No doubt. Still, I think there’s a fairly big difference between scepticism of TPP and NAFTA and the blanket 35% tax on imported manufactured goods that Trump is proposing. Repealing NAFTA and not passing TPP would return things to more or less what they were in the 80’s, when average tariffs were still well below 5%. There’d be less trade, but not wildly less.

Even at its more protectionist period, when the entire federal gov’t was funded by tariffs, I don’t think they ever went as high as 35%. The result would be a defacto end of all cross-trade of US manufactured goods*.

*(and while its probably a fools errand to expect consistency from Trump’s policy proposals, FWIW, the shock to Mexico’s economy would almost certainly lead to a wave of US bound immigrants that no wall would be able to stop).

This is clearly Trump ramping up his trolling. If he gets nominated every tech CEO would be donating large gobs of money to Hillary. And since he can only make rules for US companies, within months Apple would no longer be a US company.

Is Robin Williams really dead? Is it possible that he is disguising himself as Trump and doing ever more absurd bits?

Irrational fear based on a vague idea. The real stupidity here is anyone taking a vague statement from someone running that seriously.

More an Andy Kaufman bit.

An import tariff would affect anyone importing goods into the US. It wouldn’t matter if Apple moved their headquarters to Zanzibar or wherever. As long as they were manufacturing phones in China to sell in the States.
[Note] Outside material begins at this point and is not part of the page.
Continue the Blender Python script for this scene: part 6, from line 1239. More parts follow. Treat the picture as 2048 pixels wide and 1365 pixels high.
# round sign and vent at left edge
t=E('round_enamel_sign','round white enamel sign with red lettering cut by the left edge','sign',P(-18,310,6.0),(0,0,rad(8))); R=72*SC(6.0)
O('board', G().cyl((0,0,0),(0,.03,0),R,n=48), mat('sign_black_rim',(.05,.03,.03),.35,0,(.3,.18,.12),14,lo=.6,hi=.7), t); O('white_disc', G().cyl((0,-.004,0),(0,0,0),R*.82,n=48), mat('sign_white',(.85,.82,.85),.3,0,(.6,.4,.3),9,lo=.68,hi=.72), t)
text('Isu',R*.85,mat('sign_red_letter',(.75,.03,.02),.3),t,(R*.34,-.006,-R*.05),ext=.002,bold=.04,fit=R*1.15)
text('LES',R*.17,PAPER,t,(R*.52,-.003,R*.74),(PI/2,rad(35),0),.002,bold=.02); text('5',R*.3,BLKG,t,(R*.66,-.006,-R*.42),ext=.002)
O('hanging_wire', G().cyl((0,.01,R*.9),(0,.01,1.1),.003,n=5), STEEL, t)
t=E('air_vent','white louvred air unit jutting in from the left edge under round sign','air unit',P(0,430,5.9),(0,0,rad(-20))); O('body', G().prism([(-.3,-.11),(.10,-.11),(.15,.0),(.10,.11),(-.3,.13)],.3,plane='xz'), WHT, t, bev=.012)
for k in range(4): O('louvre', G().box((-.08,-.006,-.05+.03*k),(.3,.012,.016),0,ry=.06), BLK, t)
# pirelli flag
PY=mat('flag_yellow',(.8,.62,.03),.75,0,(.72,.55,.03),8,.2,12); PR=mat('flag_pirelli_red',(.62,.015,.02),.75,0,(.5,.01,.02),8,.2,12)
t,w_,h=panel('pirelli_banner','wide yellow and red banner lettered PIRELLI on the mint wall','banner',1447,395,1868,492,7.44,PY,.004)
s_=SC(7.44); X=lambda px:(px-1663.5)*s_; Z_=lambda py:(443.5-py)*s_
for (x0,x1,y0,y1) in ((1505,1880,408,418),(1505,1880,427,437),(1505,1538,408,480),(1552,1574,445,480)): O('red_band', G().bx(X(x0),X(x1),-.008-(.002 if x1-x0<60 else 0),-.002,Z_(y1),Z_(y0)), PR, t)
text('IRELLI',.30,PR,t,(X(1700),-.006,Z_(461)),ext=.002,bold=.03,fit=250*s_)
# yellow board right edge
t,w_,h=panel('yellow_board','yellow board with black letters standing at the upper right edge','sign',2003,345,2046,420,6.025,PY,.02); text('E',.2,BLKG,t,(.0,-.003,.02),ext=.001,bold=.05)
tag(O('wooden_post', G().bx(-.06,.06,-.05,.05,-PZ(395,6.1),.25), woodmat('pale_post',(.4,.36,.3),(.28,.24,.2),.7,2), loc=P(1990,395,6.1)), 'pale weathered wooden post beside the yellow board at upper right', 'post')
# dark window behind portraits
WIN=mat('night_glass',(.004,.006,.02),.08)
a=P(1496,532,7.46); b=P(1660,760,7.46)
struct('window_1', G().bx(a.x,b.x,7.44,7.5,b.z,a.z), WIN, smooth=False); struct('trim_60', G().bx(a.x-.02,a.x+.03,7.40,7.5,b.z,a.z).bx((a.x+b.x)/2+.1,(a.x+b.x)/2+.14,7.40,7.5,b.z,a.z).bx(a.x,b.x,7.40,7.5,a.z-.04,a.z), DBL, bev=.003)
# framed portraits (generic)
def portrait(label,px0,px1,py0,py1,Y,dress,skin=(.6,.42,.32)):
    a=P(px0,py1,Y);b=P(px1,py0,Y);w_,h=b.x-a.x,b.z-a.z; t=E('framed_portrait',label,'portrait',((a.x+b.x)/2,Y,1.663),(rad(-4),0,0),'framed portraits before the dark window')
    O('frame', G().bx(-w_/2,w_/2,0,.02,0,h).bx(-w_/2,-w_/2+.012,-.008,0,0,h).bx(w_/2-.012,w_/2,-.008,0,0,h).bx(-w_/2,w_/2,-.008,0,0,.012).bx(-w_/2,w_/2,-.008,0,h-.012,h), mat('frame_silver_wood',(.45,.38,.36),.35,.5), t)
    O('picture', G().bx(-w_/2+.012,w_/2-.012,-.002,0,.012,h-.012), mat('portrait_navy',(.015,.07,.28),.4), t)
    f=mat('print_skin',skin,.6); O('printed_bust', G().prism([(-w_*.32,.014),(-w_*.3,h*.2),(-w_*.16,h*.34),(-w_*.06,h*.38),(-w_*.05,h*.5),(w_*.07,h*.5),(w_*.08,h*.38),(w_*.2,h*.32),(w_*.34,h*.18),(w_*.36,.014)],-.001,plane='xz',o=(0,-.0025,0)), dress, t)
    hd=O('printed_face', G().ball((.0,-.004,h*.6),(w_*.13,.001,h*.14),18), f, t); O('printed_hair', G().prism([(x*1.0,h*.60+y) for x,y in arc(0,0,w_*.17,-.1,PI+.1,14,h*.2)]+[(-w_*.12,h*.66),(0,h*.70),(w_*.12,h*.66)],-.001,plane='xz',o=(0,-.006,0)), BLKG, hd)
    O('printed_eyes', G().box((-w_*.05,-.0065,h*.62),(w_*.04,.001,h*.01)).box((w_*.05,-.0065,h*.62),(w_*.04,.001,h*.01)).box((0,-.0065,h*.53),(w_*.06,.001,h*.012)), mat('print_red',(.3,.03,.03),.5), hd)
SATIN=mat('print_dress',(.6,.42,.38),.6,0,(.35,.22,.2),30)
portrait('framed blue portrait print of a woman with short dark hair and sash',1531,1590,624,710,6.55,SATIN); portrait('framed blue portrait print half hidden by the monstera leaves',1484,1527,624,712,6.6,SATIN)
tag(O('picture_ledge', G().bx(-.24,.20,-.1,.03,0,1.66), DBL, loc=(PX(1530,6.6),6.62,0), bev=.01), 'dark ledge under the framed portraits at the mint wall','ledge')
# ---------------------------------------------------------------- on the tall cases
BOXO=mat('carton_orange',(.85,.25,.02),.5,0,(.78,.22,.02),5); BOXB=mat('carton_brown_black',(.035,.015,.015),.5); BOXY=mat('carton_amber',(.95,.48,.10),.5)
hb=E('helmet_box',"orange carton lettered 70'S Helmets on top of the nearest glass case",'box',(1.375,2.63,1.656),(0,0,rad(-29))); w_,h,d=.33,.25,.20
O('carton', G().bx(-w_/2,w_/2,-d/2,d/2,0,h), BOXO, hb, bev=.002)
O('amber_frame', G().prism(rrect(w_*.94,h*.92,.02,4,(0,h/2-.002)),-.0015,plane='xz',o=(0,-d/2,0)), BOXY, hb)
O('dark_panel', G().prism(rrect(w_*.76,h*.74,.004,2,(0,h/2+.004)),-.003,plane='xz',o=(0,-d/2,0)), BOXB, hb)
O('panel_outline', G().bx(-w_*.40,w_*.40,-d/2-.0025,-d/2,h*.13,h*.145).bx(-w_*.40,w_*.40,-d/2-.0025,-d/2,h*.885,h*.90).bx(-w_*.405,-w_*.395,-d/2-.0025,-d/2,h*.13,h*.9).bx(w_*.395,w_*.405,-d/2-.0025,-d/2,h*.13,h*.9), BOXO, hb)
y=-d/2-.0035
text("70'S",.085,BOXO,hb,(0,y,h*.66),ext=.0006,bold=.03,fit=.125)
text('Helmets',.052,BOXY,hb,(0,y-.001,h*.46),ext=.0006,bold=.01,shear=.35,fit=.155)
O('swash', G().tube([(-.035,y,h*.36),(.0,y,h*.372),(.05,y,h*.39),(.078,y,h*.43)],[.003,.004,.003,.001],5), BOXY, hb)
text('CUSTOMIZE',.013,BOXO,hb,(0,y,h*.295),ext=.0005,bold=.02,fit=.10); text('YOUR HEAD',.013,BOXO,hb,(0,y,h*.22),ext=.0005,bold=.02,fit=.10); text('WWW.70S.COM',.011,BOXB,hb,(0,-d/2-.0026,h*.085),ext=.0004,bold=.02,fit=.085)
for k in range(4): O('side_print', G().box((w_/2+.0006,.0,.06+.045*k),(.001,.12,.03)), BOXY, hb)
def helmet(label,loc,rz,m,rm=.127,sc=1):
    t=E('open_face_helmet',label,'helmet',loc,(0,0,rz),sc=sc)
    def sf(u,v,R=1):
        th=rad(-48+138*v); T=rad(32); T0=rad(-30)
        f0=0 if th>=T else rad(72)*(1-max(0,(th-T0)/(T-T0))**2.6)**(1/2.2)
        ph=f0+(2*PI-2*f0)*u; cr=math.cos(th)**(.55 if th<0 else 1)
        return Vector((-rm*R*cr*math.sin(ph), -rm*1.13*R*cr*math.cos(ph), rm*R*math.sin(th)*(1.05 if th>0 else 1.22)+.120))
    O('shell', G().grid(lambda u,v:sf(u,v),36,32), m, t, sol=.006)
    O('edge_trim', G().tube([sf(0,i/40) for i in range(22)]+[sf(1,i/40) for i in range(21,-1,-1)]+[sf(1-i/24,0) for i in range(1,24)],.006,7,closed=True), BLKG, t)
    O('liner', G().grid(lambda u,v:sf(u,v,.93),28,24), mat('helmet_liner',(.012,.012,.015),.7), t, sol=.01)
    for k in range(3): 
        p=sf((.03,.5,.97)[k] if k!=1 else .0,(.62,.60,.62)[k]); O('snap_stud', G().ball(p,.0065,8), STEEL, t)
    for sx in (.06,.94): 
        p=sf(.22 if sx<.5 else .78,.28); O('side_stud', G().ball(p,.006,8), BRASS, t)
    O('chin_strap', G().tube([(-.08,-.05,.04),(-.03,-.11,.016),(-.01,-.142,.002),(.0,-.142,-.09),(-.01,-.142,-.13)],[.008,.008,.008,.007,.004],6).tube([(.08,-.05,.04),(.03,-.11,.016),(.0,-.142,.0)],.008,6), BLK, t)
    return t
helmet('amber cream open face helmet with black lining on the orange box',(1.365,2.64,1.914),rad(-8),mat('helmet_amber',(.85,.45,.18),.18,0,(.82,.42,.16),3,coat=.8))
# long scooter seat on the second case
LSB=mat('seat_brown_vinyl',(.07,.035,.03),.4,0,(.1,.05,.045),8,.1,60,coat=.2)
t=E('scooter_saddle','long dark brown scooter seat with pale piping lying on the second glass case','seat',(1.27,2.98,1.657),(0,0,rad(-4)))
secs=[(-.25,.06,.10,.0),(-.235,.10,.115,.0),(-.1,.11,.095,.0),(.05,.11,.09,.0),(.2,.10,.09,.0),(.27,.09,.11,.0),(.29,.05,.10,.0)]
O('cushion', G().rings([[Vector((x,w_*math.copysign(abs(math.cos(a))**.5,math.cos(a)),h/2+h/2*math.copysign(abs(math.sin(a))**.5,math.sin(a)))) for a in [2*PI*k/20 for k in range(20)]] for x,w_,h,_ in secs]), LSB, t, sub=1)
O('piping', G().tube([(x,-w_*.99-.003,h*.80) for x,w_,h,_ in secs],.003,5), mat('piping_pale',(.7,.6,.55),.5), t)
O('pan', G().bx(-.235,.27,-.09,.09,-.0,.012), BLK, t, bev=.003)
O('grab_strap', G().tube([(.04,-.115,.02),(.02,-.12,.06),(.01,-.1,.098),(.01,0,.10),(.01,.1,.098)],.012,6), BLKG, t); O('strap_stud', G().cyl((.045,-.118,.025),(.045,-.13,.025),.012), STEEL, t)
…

A 35% import tariff doesn’t seem that vague. And despite the common belief, Presidents generally follow through on their campaign promises.

Of course, Trump is considerably more nonsensical then most Presidential candidates. And he won’t be President. But much of the reason that he won’t be Prez is that his policy ideas are stupid, so it hardly seems like a waste to point out that they’re stupid.

Maybe. I’d imagine the shock to the United States economy of such protectionist policies would make it far less attractive.